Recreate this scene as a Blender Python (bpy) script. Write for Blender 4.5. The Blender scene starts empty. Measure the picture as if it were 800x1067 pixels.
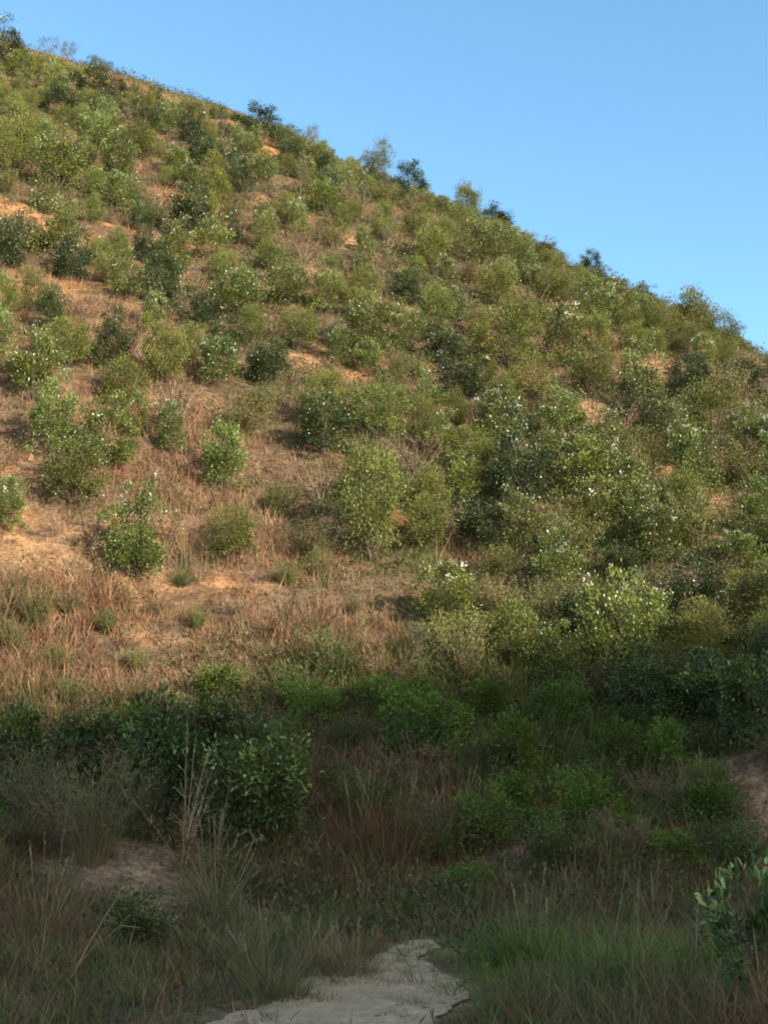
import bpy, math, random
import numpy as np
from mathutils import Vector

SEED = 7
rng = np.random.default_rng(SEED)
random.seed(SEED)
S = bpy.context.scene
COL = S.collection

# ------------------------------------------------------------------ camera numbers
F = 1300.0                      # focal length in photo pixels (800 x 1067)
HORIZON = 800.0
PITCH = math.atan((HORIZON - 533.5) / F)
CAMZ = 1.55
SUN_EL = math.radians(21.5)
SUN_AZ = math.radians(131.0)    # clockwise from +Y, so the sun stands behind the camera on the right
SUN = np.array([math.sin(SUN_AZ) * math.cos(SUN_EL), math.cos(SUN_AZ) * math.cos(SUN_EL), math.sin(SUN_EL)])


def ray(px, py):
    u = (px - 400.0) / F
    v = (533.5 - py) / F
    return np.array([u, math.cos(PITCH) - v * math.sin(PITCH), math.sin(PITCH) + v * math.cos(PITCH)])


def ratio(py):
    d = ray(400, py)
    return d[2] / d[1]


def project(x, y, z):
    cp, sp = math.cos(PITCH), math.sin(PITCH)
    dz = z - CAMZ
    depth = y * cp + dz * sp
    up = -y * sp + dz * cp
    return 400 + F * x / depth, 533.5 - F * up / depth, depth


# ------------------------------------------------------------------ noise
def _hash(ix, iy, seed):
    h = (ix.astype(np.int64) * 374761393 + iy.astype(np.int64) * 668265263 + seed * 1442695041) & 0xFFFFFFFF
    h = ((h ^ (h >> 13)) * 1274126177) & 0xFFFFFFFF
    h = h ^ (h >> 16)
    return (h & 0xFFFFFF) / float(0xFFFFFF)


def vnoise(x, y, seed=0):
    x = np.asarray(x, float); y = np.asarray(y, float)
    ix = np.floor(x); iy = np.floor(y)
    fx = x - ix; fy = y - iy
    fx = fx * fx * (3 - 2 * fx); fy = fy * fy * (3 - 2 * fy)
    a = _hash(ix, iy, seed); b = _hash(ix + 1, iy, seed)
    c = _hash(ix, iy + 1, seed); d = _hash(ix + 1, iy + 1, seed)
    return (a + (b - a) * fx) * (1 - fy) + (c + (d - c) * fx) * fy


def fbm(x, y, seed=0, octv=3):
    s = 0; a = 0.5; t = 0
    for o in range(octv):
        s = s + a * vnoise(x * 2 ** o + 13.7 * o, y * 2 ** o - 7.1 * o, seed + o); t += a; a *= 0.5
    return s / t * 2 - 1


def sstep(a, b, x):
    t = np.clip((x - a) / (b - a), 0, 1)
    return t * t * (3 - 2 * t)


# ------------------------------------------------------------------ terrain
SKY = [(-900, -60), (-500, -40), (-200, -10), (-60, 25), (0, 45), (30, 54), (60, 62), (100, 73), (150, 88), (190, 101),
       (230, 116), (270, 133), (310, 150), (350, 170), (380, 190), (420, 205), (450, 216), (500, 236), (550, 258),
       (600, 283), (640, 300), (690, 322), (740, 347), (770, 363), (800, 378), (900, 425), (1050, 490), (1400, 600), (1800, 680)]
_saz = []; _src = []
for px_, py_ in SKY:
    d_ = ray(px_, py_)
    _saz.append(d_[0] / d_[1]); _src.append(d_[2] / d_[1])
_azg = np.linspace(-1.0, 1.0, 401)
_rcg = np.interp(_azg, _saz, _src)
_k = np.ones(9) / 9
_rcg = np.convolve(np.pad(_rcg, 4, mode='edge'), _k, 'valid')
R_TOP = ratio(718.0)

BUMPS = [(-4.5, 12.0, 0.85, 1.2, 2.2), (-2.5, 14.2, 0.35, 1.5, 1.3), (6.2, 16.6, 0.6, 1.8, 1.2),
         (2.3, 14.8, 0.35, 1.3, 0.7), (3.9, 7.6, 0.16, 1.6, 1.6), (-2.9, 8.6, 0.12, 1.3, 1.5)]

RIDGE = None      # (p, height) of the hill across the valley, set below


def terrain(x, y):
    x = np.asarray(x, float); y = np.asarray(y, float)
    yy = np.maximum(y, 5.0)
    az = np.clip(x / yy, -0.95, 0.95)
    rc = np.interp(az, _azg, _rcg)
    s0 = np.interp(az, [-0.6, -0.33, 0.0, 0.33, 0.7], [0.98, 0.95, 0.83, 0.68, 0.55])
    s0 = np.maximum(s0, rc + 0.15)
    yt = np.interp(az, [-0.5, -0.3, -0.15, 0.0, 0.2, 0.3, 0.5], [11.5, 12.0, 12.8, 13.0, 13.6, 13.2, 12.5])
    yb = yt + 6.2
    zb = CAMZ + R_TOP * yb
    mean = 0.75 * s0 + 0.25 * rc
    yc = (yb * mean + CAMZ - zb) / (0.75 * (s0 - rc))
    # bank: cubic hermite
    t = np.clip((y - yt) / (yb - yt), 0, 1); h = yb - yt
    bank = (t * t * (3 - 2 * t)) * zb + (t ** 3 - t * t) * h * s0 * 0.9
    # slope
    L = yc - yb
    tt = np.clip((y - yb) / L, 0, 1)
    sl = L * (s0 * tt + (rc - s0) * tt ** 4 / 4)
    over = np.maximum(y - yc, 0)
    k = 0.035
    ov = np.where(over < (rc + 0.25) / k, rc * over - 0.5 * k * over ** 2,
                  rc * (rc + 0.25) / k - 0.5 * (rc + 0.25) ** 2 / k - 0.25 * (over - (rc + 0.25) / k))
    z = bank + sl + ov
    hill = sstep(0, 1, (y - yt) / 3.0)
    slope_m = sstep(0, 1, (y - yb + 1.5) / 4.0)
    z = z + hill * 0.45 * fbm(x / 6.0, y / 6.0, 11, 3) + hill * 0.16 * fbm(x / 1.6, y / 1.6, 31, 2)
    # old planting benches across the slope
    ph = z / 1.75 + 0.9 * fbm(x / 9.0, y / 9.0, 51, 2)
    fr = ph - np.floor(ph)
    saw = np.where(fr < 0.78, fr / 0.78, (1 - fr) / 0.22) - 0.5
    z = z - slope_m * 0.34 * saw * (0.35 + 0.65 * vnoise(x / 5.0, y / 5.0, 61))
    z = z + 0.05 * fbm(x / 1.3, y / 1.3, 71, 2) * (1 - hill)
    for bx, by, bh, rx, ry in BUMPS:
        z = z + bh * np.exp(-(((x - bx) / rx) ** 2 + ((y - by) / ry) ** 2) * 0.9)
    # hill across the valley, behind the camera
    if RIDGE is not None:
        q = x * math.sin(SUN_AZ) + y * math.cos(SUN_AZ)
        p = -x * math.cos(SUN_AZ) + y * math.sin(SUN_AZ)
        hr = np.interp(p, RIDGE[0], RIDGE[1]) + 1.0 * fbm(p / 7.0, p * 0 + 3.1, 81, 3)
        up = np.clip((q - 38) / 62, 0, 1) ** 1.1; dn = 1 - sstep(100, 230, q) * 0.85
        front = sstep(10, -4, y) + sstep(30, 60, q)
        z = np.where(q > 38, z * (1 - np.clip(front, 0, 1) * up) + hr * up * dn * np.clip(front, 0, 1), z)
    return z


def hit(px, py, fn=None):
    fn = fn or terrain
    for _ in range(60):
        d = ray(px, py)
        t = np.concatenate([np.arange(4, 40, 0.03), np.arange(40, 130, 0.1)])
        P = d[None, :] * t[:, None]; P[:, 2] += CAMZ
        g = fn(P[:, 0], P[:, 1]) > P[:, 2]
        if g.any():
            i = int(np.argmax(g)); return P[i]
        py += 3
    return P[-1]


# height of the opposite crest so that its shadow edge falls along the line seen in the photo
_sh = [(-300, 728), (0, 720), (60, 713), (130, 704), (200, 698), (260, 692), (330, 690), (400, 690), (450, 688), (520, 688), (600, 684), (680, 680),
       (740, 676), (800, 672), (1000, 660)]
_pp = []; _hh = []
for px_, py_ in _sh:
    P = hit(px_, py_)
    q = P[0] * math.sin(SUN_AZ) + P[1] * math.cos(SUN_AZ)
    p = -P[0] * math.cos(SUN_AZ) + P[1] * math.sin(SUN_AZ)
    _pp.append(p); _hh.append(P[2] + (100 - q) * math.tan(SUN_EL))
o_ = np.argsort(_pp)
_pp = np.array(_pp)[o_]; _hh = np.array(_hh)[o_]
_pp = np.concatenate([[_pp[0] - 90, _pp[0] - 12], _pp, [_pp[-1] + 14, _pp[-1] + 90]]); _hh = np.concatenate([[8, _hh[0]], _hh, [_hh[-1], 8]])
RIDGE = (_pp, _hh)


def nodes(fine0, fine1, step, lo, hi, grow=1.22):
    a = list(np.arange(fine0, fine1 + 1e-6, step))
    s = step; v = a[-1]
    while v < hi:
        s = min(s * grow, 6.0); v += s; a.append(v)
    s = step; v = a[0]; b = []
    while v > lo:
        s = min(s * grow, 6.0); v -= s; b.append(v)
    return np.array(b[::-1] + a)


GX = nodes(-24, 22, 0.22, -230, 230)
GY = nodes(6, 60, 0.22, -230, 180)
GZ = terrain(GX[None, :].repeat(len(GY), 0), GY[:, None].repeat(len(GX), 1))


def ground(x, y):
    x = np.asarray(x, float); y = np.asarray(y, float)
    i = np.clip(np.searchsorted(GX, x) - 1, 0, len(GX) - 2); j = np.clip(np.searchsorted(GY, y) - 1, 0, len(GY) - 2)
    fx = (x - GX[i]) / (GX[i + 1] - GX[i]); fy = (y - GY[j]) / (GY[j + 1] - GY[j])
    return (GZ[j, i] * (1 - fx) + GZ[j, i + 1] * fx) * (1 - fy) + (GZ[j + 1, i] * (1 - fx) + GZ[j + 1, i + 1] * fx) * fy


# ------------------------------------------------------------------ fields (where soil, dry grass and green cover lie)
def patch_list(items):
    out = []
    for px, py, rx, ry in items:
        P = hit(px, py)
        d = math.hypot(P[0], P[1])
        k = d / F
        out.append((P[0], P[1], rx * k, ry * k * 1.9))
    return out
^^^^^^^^
### What to do
Leave out the pictures and restate, word for word, the lines from the top of the data through the line containing "COL = S.collection", both included.

### Exercise result
Recreate this scene as a Blender Python (bpy) script. Write for Blender 4.5. The Blender scene starts empty. Measure the picture as if it were 800x1067 pixels.
import bpy, math, random
import numpy as np
from mathutils import Vector

SEED = 7
rng = np.random.default_rng(SEED)
random.seed(SEED)
S = bpy.context.scene
COL = S.collection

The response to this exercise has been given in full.